Il y a d’autres problèmes concrets, parmi lesquels je citerai le schéma minier en Guyane, que je ne connais pas précisément mais dont je sais qu’il est bien réel, ou encore la situation de la pêche en Martinique, où les quotas ne correspondent pas aux besoins. Quant à nous, nous rencontrons un certain nombre de difficultés dans divers domaines.
Pourquoi ne pas nous entendre pour trouver des solutions et les présenter à la représentation nationale ? Le coût de la vie pose problème ? Attelons-nous à la préparation d’une proposition de loi pour faire sauter ce verrou issu du statut d’ancienne colonie !
Cela suppose que nous nous libérions du carcan dans lequel nous sommes enfermés sur le plan économique et que nous fassions notre examen de conscience. Car nous avons aussi notre part de responsabilité dans le manque de développement. Trop souvent, les gens s’endorment. Or il faut beaucoup transpirer pour s’imposer sur les marchés désormais mondialisés !
Sachons aussi dépasser ce combat d’arrière-garde qui veut que droite et gauche s’affrontent sur tous les terrains. Notre intérêt, celui de la France, c’est d’avancer tous ensemble, sans esprit partisan, pour explorer les pistes qui existent – et elles ne sont ni de droite ni de gauche -, faire sauter les verrous et éradiquer les idées reçues, avec l’objectif de mettre en place un vrai modèle de développement.

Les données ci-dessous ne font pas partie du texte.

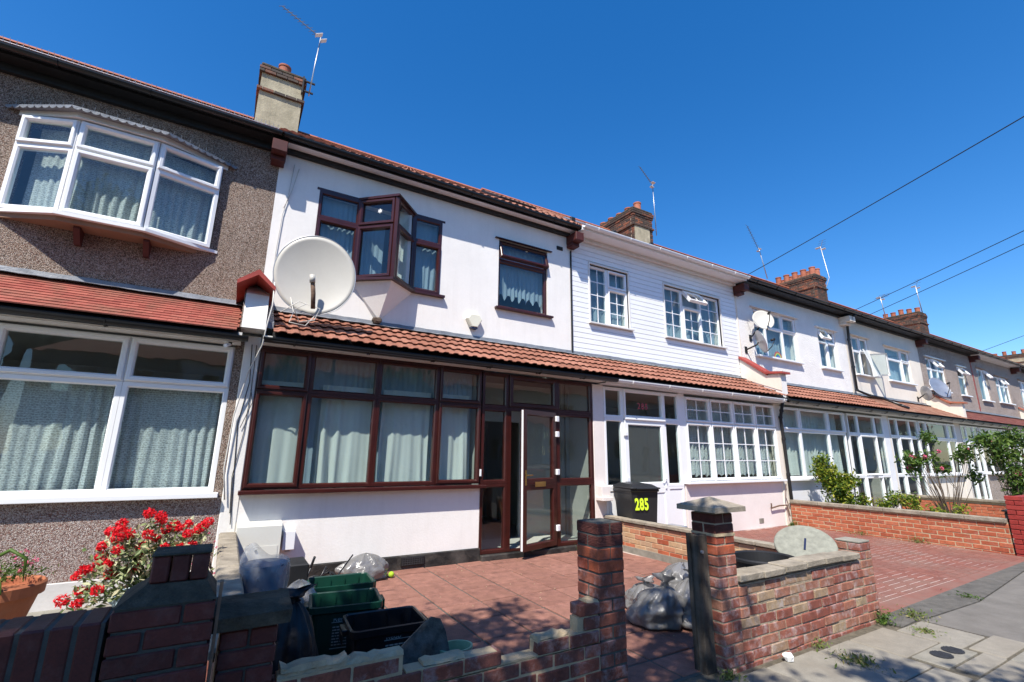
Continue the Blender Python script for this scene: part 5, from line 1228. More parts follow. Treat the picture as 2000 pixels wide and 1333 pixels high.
for (cx, cy, cz, r_) in lumps:
    for k in range(int(250*r_*r_)):
        d = Vector((rr.gauss(0, 1), rr.gauss(0, 1), rr.gauss(0, .8))).normalized()*r_*rr.random()**.4
        for _ in range(9): leaf_mb(lf, (cx+d.x+rr.gauss(0, .13), cy+d.y+rr.gauss(0, .13), cz+d.z+rr.gauss(0, .09)), rr.uniform(.05, .09), rr, .6)
lf.obj('crown', M['leaf'], tr_, fix=False)

# ------------------------------------------------------------------ opposite side of the street (seen in the window reflections)
oc = [('brown pebbledashed house across the street', 'pebF'), ('white house across the street facing the porch', 'white'), ('cream house across the street', 'cream'), ('red roofed white house across the street, farther along', 'white'), ('grey-brown house across the street, farthest along', 'pebF')]
oc += [('house farther along the opposite side of the street', ['white', 'cream', 'pebF', 'pebA2'][k % 4]) for k in range(12)]
for i, (lb, wm) in enumerate(oc):
    x0 = -8+i*5.6; Y = -15.5
    h = thing('terraced_house', (x0+2.8, Y, 0), lb, 'house', 'houses farther along the opposite side' if i > 4 else None)
    hs_ = [(x0+.8, x0+2.4, 1.0, 2.5), (x0+.8, x0+2.4, 3.9, 5.2), (x0+3.5, x0+4.6, 3.9, 5.2), (x0+3.6, x0+4.5, 0.02, 2.2)]
    wm_ = MB(); wall_mb(wm_, x0, x0+5.6, -.1, 5.8, hs_, Y, -.25); wm_.obj('wall', M[wm], h)
    for q, r_ in enumerate(hs_): window(h, M['upvc'], Matrix.Translation((r_[1], Y-.1, r_[2])) @ Matrix.Rotation(math.pi, 4, 'Z'), r_[1]-r_[0], r_[3]-r_[2], None if q > 1 else [0, (r_[1]-r_[0])/2, r_[1]-r_[0]], None, .06, name='window' if q < 3 else 'door')
    MB().prism([(Y+.3, 5.8), (Y-3.8, 8.4), (Y-8, 5.8)], 'x', x0, x0+5.6).obj('roof', M['tile'], h)
    MB().box(x0, x0+5.6, Y-8, Y-7.8, -.1, 5.8).obj('rear_wall', M[wm], h)
struct(MB().box(-60, 90, -15.5, -8.2, -.3, -.02), 'far_pavement', M['asphalt'])
# hipped bay gable opposite
sh = shrub('far_tree', 'round tree across the street', 'tree', (7.5, -11, 0), [(7.5, -11, 4.2, 1.5), (8.3, -11.3, 5.0, 1.1), (6.6, -10.8, 4.8, 1.0)], 5000, .11, 'leaf', 12, 50)
sh = shrub('far_tree', 'smaller tree across the street near the white house', 'tree', (1.0, -10.5, 0), [(1.0, -10.5, 3.8, 1.4), (1.8, -10.8, 4.8, 1.0)], 4000, .11, 'leaf', 12, 51)
# ------------------------------------------------------------------ things in the gardens
def wheelie(x, y, rz):
    B0 = Tb(x, y, 0, rz) @ Matrix.Diagonal((.93, .93, .98, 1)); t = thing('wheelie_bin', (x, y, 0), 'black wheelie bin with lime 285 painted on it beside the white porch', 'bin')
    m = MB(); lo, hi = [(-.22, -.24), (.22, -.24), (.22, .24), (-.22, .24)], [(-.265, -.30), (.265, -.30), (.265, .30), (-.265, .30)]
    m.add([(a, b, .06) for a, b in lo]+[(a, b, .96) for a, b in hi], [(0, 3, 2, 1), (0, 1, 5, 4), (1, 2, 6, 5), (2, 3, 7, 6), (3, 0, 4, 7), (4, 5, 6, 7)])
    m.ring(-.285, .285, 0, 0, []) if 0 else None
    m.box(-.285, .285, -.32, .32, .93, .972, .01); o = m.obj('body', M['binblack'], t, basis=B0)
    l = MB(); l.box(-.29, .29, -.36, .33, .975, 1.0, .01)
    l.add([(-.27, -.30, 1.0), (.27, -.30, 1.0), (.27, .30, 1.0), (-.27, .30, 1.0), (-.2, -.22, 1.045), (.2, -.22, 1.045), (.2, .24, 1.055), (-.2, .24, 1.055)], [(0,1,5,4), (1,2,6,5), (2,3,7,6), (3,0,4,7), (4,5,6,7)])
    l.tube([(-.2, -.37, .985), (.2, -.37, .985)], .014, 8); l.tube([(-.25, .36, 1.0), (.25, .36, 1.0)], .016, 8)
    l.obj('lid', M['binblack'], t, basis=B0)
    for s in (-1, 1): MB().tube([(s*.21, .27, .1), (s*.27, .27, .1)], .1, 16).obj('wheel', M['blackM'], t, basis=B0)
    text('285', 'number_lettering', B0 @ Matrix.Translation((-.2, -.302, .65)) @ Matrix.Rotation(R(90-3.5), 4, 'X') @ Matrix.Diagonal((.66, 1, 1, 1)), .25, 'yellow', t, ext=.002, sp=1.12, off=.009)
wheelie(6.02, 6.05, -14)
tr2 = MB().box(6.3, 6.9, 5.75, 6.1, .3, .33, .01); o = tr2.obj('plastic_cover', M['steel'], None); tag(o, 'grey translucent box cover lying beside the numbered wheelie bin', 'cover')

def crate(label, x, y, rz, mat, L=.5, W=.36, H=.35, z=0.0, text_=True, dx=0):
    B0 = Tb(x, y, z, rz); t = thing('recycling_box', (x, y, z), label, 'recycling box')
    m = MB(); k = .86
    def lp(l, w, z_, c=.04):
        P = []
        for (sx, sy) in ((-1, -1), (1, -1), (1, 1), (-1, 1)):
            cx, cy = sx*(l/2-c), sy*(w/2-c); a0 = {(-1, -1): 180, (1, -1): 270, (1, 1): 0, (-1, 1): 90}[(sx, sy)]
            for q in range(4): a = R(a0+30*q); P.append((cx+c*math.cos(a), cy+c*math.sin(a), z_))
        return P
    loops = [lp(L*k, W*k, 0), lp(L*.97, W*.96, H-.05), lp(L*.97+.012, W*.96+.012, H-.05), lp(L+.03, W+.03, H-.04), lp(L+.03, W+.03, H), lp(L, W, H+.004), lp(L-.012, W-.012, H-.005), lp(L*k-.012, W*k-.012, .01)]
    vs = [p for l_ in loops for p in l_]; n = 16
    fs = [(i*n+j, i*n+(j+1) % n, (i+1)*n+(j+1) % n, (i+1)*n+j) for i in range(len(loops)-1) for j in range(n)]+[tuple(range(n))[::-1], tuple(range(7*n, 8*n))]
    m.add(vs, fs); b = m.obj('body', M[mat], t, basis=B0)
    for s in (-1, 1):
        h = MB(); h.box(s*(L/2+.012)-.006, s*(L/2+.045), -.07, .07, H-.05, H-.02, .004); h.box(s*(L/2+.04)-.005, s*(L/2+.045)+.003, -.07, .07, H-.11, H-.02, .003); h.obj('handle', M[mat], t, basis=B0)
    rb = MB()
    for q in (-.36, -.12, .12, .36): rb.box(L*q-.002, L*q+.002, W/2*.92-.008, W/2*.93-.006, .12, H-.02)
    rb.obj('ribs', M[mat], b, basis=B0)
    if text_:
        lb = MB(); rq = random.Random(3)
        f_ = -W/2*.915
        lb.box(-.10+dx, .12+dx, f_-.003, f_-.001, .08, .085); lb.box(-.10+dx, .12+dx, f_-.009, f_-.007, .255, .259)
        for r_ in range(7):
            x_ = -.09+dx; zz = .1+r_*.02; fy = -W/2*(.86+.11*zz/H)-.002
            while x_ < .10+dx: w = rq.uniform(.008, .03); lb.box(x_, x_+w, fy-.001, fy, zz, zz+.008); x_ += w+.006
        lb.obj('print', M['label'], b, basis=B0)
        text('Redb', 'lettering', B0 @ Matrix.Translation((-.09+dx, f_-.008, .262)) @ Matrix.Rotation(R(85), 4, 'X'), .05, 'label', b, ext=.0005)
crate('empty green recycling box, farthest back, by the torn grey sack', 1.04, 4.78, -4, 'greenP', .52, .38, .36, text_=False)
crate('empty green recycling box in the middle of the three, white print on its side', .96, 4.18, -8, 'greenP', .5, .40, .37)
crate('empty black recycling box nearest the broken wall', 1.13, 3.66, -3, 'black', .5, .38, .34, dx=.06)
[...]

Nous avons déjà des outils à notre disposition pour ce faire : l’article 73 de la Constitution, le traité de Lisbonne, la réforme constitutionnelle, le droit à l’expérimentation. Grâce à la volonté du chef de l’État, une cellule spécifique sera créée à Bruxelles en vue d’instruire nos demandes de dérogations.
Je vous invite donc à utiliser tous ces outils et si, demain, il nous en manque, nous en imaginerons d’autres. Mais, je vous en prie, ne prenons pas le chemin de l’aventure !
Tel est, madame la ministre, mes chers collègues, le conseil que je voulais donner à mes amis et à mes frères de la Martinique et de la Guyane. (Applaudissements sur les travées de l’UMP.)